The Federal Statistical Office of Germany (Destatis), in a press release published days ago, reported that a total of 131,600 foreigners obtained German citizenship in 2021, an increase of 20%, with about half of the increase attributable to the significant number of naturalizations of Syrians, most of whom entered the country in 2015-16, the Munich-based newspaper Süddeutsche Zeitung reports.
The report notes that 2021 saw 19,100 Syrian nationals naturalized as German citizens, compared to the 6,700 who received citizenship in 2020, representing a nearly threefold increase year over year. The considerable uptick is mainly because the number of Syrians who have maintained residency in Germany for at least six years grew from 45,300 in 2020 to 106,300 in 2021.
The trend is unlikely to abate anytime soon. The Federal Statistical Office anticipates next year to see an even larger number of Syrian naturalizations since—at the beginning of 2022—the amount of Syrians who have lived in Germany for at least six years climbed to 449,000, more than four times as many as 2021.
After Syrians, the largest group of nationals who received German citizenship were Turks, at 12,000, followed by Romanians, at 6,900, and Poles, at 5,500. Altogether, Germany’s radical left-liberal granted citizenship to people from 173 different nationalities. Every fourth person had held an EU passport before their naturalization.
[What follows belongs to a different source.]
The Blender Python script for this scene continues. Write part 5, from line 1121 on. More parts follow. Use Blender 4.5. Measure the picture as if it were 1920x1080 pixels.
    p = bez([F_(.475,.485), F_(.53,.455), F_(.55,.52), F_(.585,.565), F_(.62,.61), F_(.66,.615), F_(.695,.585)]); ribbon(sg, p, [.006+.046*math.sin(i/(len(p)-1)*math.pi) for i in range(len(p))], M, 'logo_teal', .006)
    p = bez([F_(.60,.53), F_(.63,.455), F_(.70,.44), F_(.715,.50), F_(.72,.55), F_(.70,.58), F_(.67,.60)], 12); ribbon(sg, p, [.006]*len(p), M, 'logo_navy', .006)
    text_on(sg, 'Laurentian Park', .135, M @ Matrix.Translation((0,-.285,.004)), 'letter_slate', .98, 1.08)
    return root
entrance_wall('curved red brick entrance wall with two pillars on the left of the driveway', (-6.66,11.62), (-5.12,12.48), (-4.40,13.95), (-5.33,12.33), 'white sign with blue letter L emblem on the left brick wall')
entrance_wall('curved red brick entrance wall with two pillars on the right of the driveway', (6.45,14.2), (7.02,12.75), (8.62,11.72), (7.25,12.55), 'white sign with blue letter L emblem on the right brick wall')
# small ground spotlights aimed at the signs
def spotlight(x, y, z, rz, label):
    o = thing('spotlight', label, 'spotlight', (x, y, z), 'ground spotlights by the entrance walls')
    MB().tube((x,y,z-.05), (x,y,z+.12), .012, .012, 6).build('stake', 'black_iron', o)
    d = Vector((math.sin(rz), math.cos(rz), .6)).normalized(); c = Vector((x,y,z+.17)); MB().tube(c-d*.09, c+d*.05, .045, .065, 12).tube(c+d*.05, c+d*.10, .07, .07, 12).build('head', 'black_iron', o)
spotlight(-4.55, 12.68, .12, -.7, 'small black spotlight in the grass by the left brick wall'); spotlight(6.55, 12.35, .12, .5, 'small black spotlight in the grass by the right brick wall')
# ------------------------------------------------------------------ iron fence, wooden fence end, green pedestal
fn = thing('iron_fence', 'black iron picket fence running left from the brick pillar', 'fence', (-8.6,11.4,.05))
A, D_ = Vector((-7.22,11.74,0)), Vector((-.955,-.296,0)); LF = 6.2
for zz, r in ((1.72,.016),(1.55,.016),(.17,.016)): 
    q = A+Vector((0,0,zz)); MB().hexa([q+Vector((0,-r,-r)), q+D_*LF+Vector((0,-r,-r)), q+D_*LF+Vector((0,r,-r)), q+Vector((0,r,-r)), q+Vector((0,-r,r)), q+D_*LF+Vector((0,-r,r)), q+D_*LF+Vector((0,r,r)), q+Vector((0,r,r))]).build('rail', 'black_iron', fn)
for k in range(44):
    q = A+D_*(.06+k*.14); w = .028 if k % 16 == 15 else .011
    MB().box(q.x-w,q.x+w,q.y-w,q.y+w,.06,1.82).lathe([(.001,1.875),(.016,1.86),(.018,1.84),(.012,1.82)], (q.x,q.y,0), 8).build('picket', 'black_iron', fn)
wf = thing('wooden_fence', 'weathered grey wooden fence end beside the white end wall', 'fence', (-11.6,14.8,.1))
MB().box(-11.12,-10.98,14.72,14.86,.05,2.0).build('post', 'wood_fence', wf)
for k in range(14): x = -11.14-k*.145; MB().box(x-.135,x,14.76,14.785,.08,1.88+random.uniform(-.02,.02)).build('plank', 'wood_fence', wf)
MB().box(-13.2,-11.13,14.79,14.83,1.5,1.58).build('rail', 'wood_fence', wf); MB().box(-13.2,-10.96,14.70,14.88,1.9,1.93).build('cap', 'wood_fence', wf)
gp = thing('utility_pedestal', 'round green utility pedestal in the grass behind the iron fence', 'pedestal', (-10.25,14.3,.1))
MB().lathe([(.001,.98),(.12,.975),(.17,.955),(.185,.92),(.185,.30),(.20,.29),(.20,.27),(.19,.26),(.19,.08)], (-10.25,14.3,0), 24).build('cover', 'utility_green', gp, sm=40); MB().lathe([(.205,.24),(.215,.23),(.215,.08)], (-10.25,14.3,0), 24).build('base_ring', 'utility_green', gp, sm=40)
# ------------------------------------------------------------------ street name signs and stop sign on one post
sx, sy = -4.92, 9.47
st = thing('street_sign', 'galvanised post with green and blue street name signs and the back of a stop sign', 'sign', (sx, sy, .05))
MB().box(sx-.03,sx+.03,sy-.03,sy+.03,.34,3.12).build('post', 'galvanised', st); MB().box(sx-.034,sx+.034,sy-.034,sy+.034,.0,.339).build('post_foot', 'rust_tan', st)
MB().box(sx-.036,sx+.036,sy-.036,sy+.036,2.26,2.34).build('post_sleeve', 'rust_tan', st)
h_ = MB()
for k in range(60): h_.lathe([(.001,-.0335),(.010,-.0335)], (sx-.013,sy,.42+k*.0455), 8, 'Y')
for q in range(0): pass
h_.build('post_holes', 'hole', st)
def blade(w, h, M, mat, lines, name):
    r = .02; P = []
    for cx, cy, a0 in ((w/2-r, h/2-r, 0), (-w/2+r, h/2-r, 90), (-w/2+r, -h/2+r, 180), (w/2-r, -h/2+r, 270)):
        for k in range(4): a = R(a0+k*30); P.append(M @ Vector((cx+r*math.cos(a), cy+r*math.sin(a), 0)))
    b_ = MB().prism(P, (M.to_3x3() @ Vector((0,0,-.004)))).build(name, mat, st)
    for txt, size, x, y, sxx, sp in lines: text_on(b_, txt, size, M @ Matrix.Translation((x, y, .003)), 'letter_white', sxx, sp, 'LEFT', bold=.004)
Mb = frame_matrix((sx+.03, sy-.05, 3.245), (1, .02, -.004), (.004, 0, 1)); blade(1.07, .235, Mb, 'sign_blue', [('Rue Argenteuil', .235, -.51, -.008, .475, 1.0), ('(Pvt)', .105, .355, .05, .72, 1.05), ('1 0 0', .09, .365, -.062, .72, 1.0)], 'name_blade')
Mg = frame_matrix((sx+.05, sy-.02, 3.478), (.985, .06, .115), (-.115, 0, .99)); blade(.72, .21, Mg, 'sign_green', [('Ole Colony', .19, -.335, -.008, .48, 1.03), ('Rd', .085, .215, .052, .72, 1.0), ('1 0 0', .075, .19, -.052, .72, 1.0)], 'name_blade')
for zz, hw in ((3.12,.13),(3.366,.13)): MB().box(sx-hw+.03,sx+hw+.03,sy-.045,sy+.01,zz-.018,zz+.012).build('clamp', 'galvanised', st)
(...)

Although officially Germany requires at least eight years of residency to qualify for naturalization, the Syrians granted citizenship in 2021 on average had lived in the country for six years. The German state, however, made an exception for these asylum seekers, citing that all had demonstrated strong language skills and a commitment to civic engagement.
Presently, Germany’s radical left-liberal government is in the process of drafting large-scale amnesty legislation that, if passed, would see approximately 100,000 illegal immigrants granted residence permits—and a pathway to citizenship.
Previously, the liberal pro-business Freie Demokratische Partei—which is currently in the ruling coalition—has claimed that, for Germany’s pension system to remain viable in the future, a half a million migrants would need to be welcomed each year for the foreseeable future.